I read that wildcards are slower, if you have a more clean
solution (I need anyway that I still can search for
"linc-ZNF6092" in addiction for "ZNF6092") it will be very
welcome.
I have tried a lot of attempts, but the problem still resist.
Maybe could it be caused by another setting than analyzer?
Definitely, I need a step-to-step method for disabling the
analyzer or set it to 'keyword' on all fields of an index. I
tried a lot of attempts but no-one seems to work.

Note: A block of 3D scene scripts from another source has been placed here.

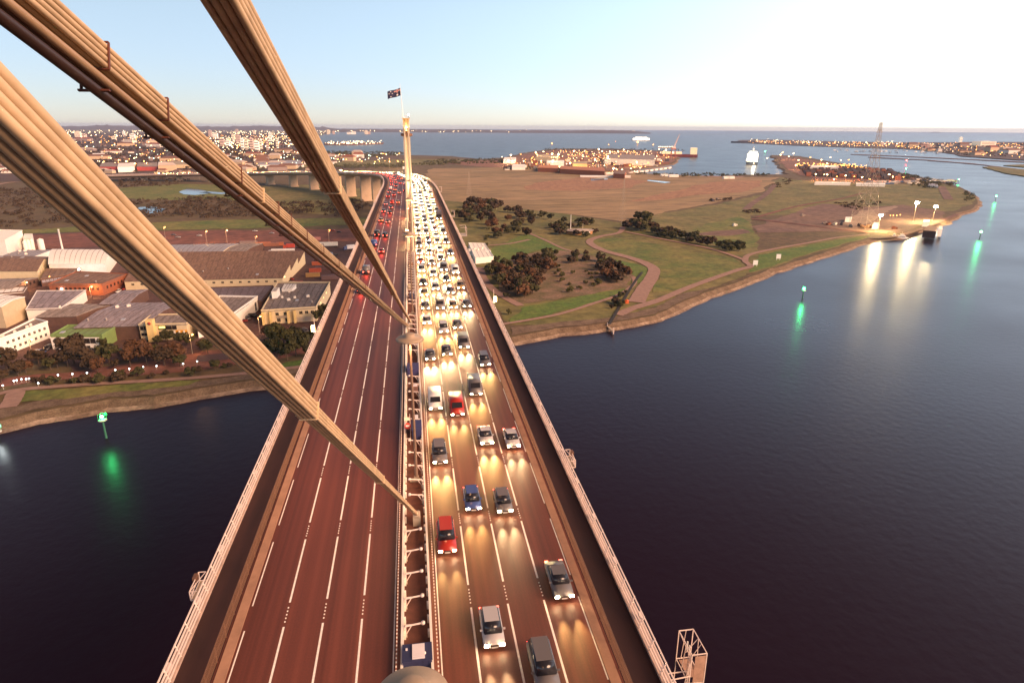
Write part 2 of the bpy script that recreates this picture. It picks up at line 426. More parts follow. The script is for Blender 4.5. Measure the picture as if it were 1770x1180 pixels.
sheet('green_slope', [(745, 345), (860, 355), (960, 368), (1080, 386), (1150, 367), (1240, 354), (1320, 335), (1345, 306), (1380, 312), (1500, 318), (1640, 318), (1688, 342), (1686, 352),
                      (1640, 366), (1600, 366), (1300, 372), (1290, 400), (1310, 432), (1500, 404), (1505, 409), (1400, 440), (1290, 476), (1180, 515), (1080, 548), (960, 562), (875, 560), (800, 455), (770, 395), (735, 350)], grassd, 1)
sheet('lawn', [(850, 428), (905, 405), (930, 408), (980, 432), (1000, 437), (1080, 452), (1118, 462), (1118, 485), (1090, 492), (1085, 470), (1050, 458), (985, 436), (930, 432), (880, 450), (845, 470), (838, 445)], grassb, 3)
sheet('lawn', [(878, 552), (905, 530), (960, 520), (1030, 505), (1090, 496), (1060, 512), (1000, 530), (940, 545), (880, 557)], grassb, 3)
sheet('lawn', [(1025, 414), (1060, 410), (1110, 418), (1200, 435), (1270, 446), (1285, 458), (1270, 472), (1180, 500), (1125, 506), (1140, 470), (1125, 452), (1060, 436), (1025, 424)], grass, 3)
sheet('lawn', [(1310, 440), (1400, 423), (1480, 410), (1500, 409), (1400, 438), (1310, 466), (1295, 470), (1302, 455)], grassb, 3)
sheet('lawn', [(1200, 395), (1280, 372), (1300, 390), (1310, 425), (1280, 432), (1210, 415)], grass, 2)
sheet('scrub_ground', [(845, 465), (900, 440), (960, 432), (1020, 440), (1070, 455), (1092, 475), (1085, 495), (1030, 506), (960, 518), (900, 525), (862, 505)], mat('bare sandy earth', (0.26, 0.16, 0.11), 0.95, scale=0.10, c2=(0.095, 0.085, 0.030), detail=9), 4)
sheet('dirt_yard', [(1300, 392), (1420, 352), (1500, 358), (1560, 354), (1640, 366), (1620, 384), (1590, 392), (1560, 402), (1500, 402), (1420, 400), (1310, 402)], dirt, 3)
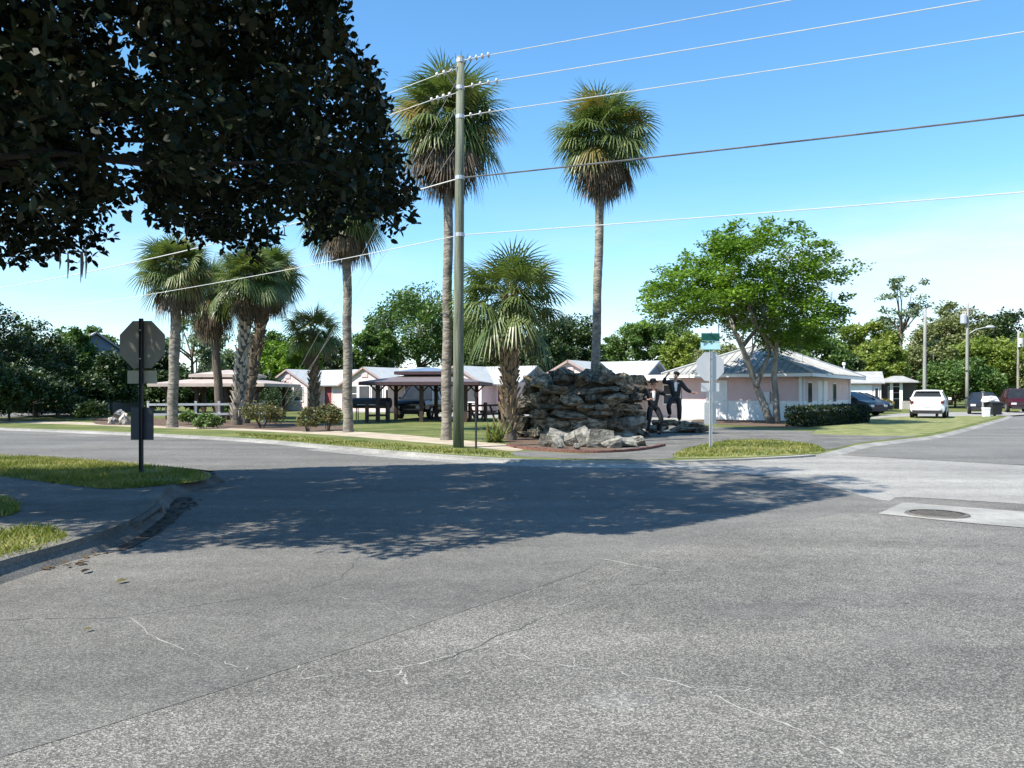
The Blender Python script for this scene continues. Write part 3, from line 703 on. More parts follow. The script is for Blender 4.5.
# ---------------------------------------------------------------- broadleaf trees
def limbs(mb, p, d, L, r, depth, spread=.6, ends=None):
    pts = [Vector(p)]; dd = Vector(d).normalized()
    for i in range(4):
        dd = (dd + Vector((random.uniform(-1, 1), random.uniform(-1, 1), random.uniform(-.4, .6))) * .16).normalized(); pts.append(pts[-1] + dd * L / 4)
    mb.tube(pts, [r, r * .9, r * .8, r * .7, r * .58], 7 if depth else 5, cap=False)
    if ends is not None: ends.append(pts[-1]); ends.append(pts[3])
    if depth > 0:
        for k in range(random.choice((2, 3))):
            q = (dd + Vector((random.uniform(-1, 1), random.uniform(-1, 1), random.uniform(-.2, .7))) * spread).normalized()
            limbs(mb, pts[-1], q, L * random.uniform(.6, .85), r * .58, depth - 1, spread, ends)
        q = (dd + Vector((random.uniform(-1, 1), random.uniform(-1, 1), random.uniform(-.2, .5))) * spread * 1.3).normalized()
        limbs(mb, pts[2], q, L * .6, r * .5, depth - 1, spread, ends)

def crown_points(cx, cz, rx, ry, rz_, clumps, per, cr, flat=.75, low=-.55):
    """clump centres over an uneven crown, then leaves round each"""
    u = unit(RNG.normal(size=(clumps * 2, 3))); u = u[u[:, 2] > low][:clumps]
    ph = RNG.uniform(0, 6.28, 3)
    rr = (.55 + .45 * RNG.random(len(u)) ** .6) * (1 + .13 * np.sin(3 * np.arctan2(u[:, 1], u[:, 0]) + ph[0]) + .10 * np.sin(5 * u[:, 2] + ph[1]))
    c = u * rr[:, None] * np.array([rx, ry, rz_]); c[:, 2] += cz; c[:, 0] += cx
    size = cr * RNG.uniform(.6, 1.25, len(c))
    n = RNG.normal(size=(len(c), per, 3)); n = unit(n) * RNG.random((len(c), per, 1)) ** .45
    pts = c[:, None, :] + n * size[:, None, None] * np.array([1, 1, flat])
    return c, pts.reshape(-1, 3), np.repeat(np.clip(.5 + .22 * RNG.normal(size=len(c)), 0, 1), per)

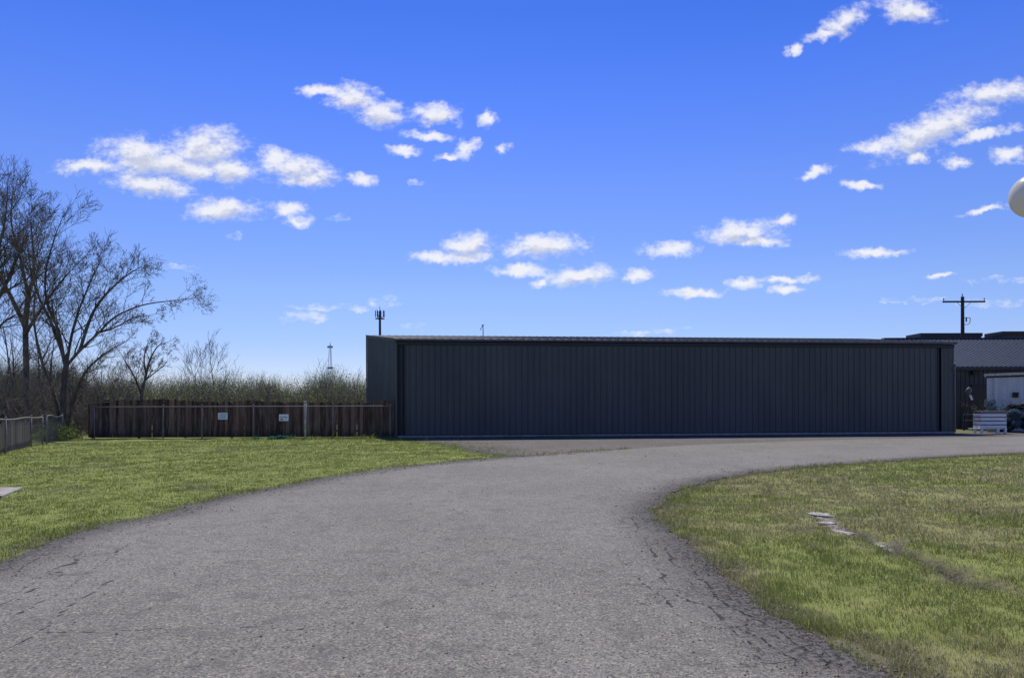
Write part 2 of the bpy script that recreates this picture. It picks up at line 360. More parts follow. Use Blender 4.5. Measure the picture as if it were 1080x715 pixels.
class MB:
    """collects shapes for one mesh (world or parent-local coordinates)"""
    def __init__(s): s.V = []; s.F = []; s.tone = []
    def add(s, vs, fs, tone=0.5):
        b = len(s.V); s.V += [tuple(v) for v in vs]; s.F += [tuple(i + b for i in f) for f in fs]; s.tone += [tone] * len(vs)
    def box(s, c, size, rz=0.0, tone=0.5, M4=None):
        hx, hy, hz = size[0] / 2, size[1] / 2, size[2] / 2
        mt = Matrix.Translation(c) @ (M4 if M4 is not None else Matrix.Rotation(rz, 4, 'Z'))
        vs = [mt @ Vector((x, y, z)) for z in (-hz, hz) for (x, y) in ((-hx, -hy), (hx, -hy), (hx, hy), (-hx, hy))]
        s.add(vs, [(0, 3, 2, 1), (4, 5, 6, 7), (0, 1, 5, 4), (1, 2, 6, 5), (2, 3, 7, 6), (3, 0, 4, 7)], tone)
    def beam(s, a, b, w_, h_, up=(0, 0, 1)):
        a = Vector(a); b = Vector(b); d = (b - a); L = d.length; d.normalize()
        upv = Vector(up)
        if abs(d.dot(upv)) > 0.98: upv = Vector((0, 1, 0))
        x = d.cross(upv).normalized(); y = x.cross(d).normalized()
        vs = [q + x * i * w_ / 2 + y * j * h_ / 2 for q in (a, b) for (i, j) in ((-1, -1), (1, -1), (1, 1), (-1, 1))]
        s.add(vs, [(0, 1, 2, 3), (7, 6, 5, 4), (0, 4, 5, 1), (1, 5, 6, 2), (2, 6, 7, 3), (3, 7, 4, 0)])
    def tube(s, pts, r, n=8, caps=True):
        pts = [Vector(p) for p in pts]; rr = r if isinstance(r, (list, tuple)) else [r] * len(pts)
        base = len(s.V); prev = None
        for i, p in enumerate(pts):
            d = (pts[min(i + 1, len(pts) - 1)] - pts[max(i - 1, 0)]).normalized()
            if prev is None:
                u = Vector((0, 0, 1)).cross(d) if abs(d.z) < 0.95 else Vector((1, 0, 0)).cross(d)
            else: u = prev - d * prev.dot(d)
            u.normalize(); prev = u; v_ = d.cross(u)
            for k in range(n):
                a = 2 * math.pi * k / n
                s.V.append(tuple(p + (u * math.cos(a) + v_ * math.sin(a)) * rr[i])); s.tone.append(0.5)
        for i in range(len(pts) - 1):
            for k in range(n):
                a0 = base + i * n + k; a1 = base + i * n + (k + 1) % n
                s.F.append((a0, a1, a1 + n, a0 + n))
        if caps:
            s.F.append(tuple(base + k for k in reversed(range(n))))
            s.F.append(tuple(base + (len(pts) - 1) * n + k for k in range(n)))
    def lathe(s, prof, c=(0, 0, 0), n=24):
        base = len(s.V)
        for (r, z) in prof:
            for k in range(n):
                a = 2 * math.pi * k / n
                s.V.append((c[0] + r * math.cos(a), c[1] + r * math.sin(a), c[2] + z)); s.tone.append(0.5)
        for i in range(len(prof) - 1):
            for k in range(n):
                a0 = base + i * n + k; a1 = base + i * n + (k + 1) % n
                s.F.append((a0, a1, a1 + n, a0 + n))
        s.F.append(tuple(base + k for k in reversed(range(n)))); s.F.append(tuple(base + (len(prof) - 1) * n + k for k in range(n)))
    def build(s, name, m, parent=None, smooth=False, bevel=0.0):
        me = bpy.data.meshes.new(name); me.from_pydata(s.V, [], s.F); 
        a = me.attributes.new('tone', 'FLOAT', 'POINT'); a.data.foreach_set('value', np.array(s.tone, np.float32))
        me.update()
        bm = bmesh.new(); bm.from_mesh(me); bmesh.ops.recalc_face_normals(bm, faces=bm.faces); bm.to_mesh(me); bm.free()
        o = link(name, me, m, parent, smooth)
        if bevel:
            md = o.modifiers.new('bevel', 'BEVEL'); md.width = bevel; md.segments = 2; md.limit_method = 'ANGLE'
        return o

rng = np.random.default_rng(7); random.seed(7)
_perm = np.random.default_rng(3).random((256, 256))
def vnoise(x, y, s=1.0, off=0):
    x = np.asarray(x) * s + off * 17.3; y = np.asarray(y) * s + off * 9.1
    xi = np.floor(x).astype(int); yi = np.floor(y).astype(int); fx = x - xi; fy = y - yi
    fx = fx * fx * (3 - 2 * fx); fy = fy * fy * (3 - 2 * fy)
    g_ = lambda a, b: _perm[a % 256, b % 256]
    return (g_(xi, yi) * (1 - fx) + g_(xi + 1, yi) * fx) * (1 - fy) + (g_(xi, yi + 1) * (1 - fx) + g_(xi + 1, yi + 1) * fx) * fy
def fbm(x, y, s=1.0, off=0, oct=4):
    a = 0.5; t_ = 0; r = 0
    for i in range(oct): r = r + a * vnoise(x, y, s * 2 ** i, off + i); t_ += a; a *= 0.55
    return r / t_
def smooth_poly(pts, sub=6, closed=True):
    P = [np.array(p[:2], float) for p in pts]; n = len(P); out_ = []
    for i in range(n if closed else n - 1):
        p0, p1, p2, p3 = (P[(i - 1) % n] if closed else P[max(i - 1, 0)]), P[i], P[(i + 1) % n], (P[(i + 2) % n] if closed else P[min(i + 2, n - 1)])
        for k in range(sub):
            t_ = k / sub
            out_.append(0.5 * ((2 * p1) + (-p0 + p2) * t_ + (2 * p0 - 5 * p1 + 4 * p2 - p3) * t_ ** 2 + (-p0 + 3 * p1 - 3 * p2 + p3) * t_ ** 3))
    if not closed: out_.append(P[-1])
    return np.array(out_)
def seg_dist(X, Y, poly, closed=True):
    d2 = np.full(X.shape, 1e18); n = len(poly)
    for i in range(n if closed else n - 1):
        a = poly[i]; b = poly[(i + 1) % n]; e = b - a; L = e @ e + 1e-12
        t_ = np.clip(((X - a[0]) * e[0] + (Y - a[1]) * e[1]) / L, 0, 1)
        d2 = np.minimum(d2, (X - a[0] - t_ * e[0]) ** 2 + (Y - a[1] - t_ * e[1]) ** 2)
    return np.sqrt(d2)
def inside(X, Y, poly):
    c = np.zeros(X.shape, bool); n = len(poly)
    for i in range(n):
        x0, y0 = poly[i]; x1, y1 = poly[(i + 1) % n]
        if y0 == y1: continue
        c ^= ((y0 > Y) != (y1 > Y)) & (X < (x1 - x0) * (Y - y0) / (y1 - y0) + x0)
    return c
def sdf(X, Y, poly):          # positive inside
    d = seg_dist(X, Y, poly); return np.where(inside(X, Y, poly), d, -d)

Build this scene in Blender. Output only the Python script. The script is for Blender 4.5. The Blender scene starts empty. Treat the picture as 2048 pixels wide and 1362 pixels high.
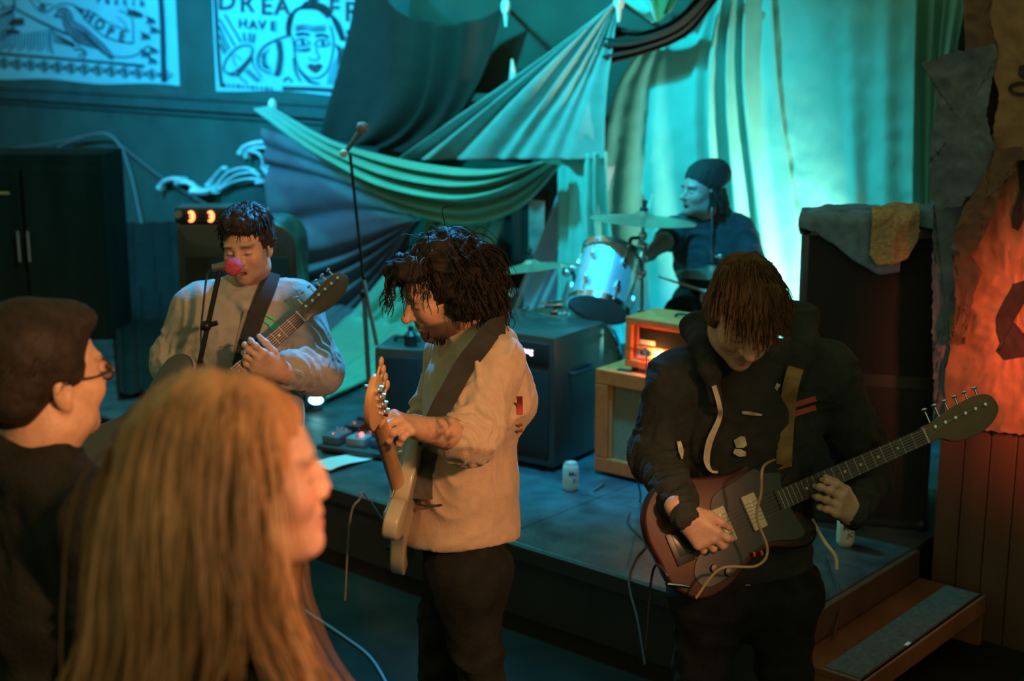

This situation cause me much problems, I need that ES do not
tokenize my literal strings, why there isn't a clear method to
switch of it?
Thanks everyones.
OK, after a lot of attempts I can finally set analyezer to
'keyword' for default. I do this with:
@es_client.indices.create index: "test", body: { "index" => { "analysis" => { "analyzer" => { "default" => { "type" => "keyword" }}}}}
Now I have solved some problems, I finally can do exact matching
stuff with 'term' query, for example on a path
'/home/data/foo.bar' or on a gene-id 'ENSG00000186092'.
The bad things are that problems with 'query_string' even worsen.
It seems that query_string can't work with not analyzed fields.
If I try a trivial:
@es_client.search index: "test", body: {"query" => { "query_string" => { "query" => "ENSG00000186092" }}}
Nothing works (0 results found). Text hasn't spaces or other
special characters that could create problems with tokenization.
So what's the problem?
Can a solution be the use of a 'fake' pattern tokenizer with
pattern "$^" (this should create a non-matchable pattern, with
result alike the 'keyword' analyzer)?
Any other idea will be very appreciated.
Problems with search derived probably by the fact that query_string
automatically make lovercased all words. It's behavior caused by
'lowercase' filter automatically inserted.
I can't find on the web any examples about setting of
analyzers/tokenizers/filters via ruby APIs. The only one that seems
to work well is the pulled over method for set the default analyzer
when a new index is created. Any suggestion?
I need valid method for set them in custom fields/searches etc.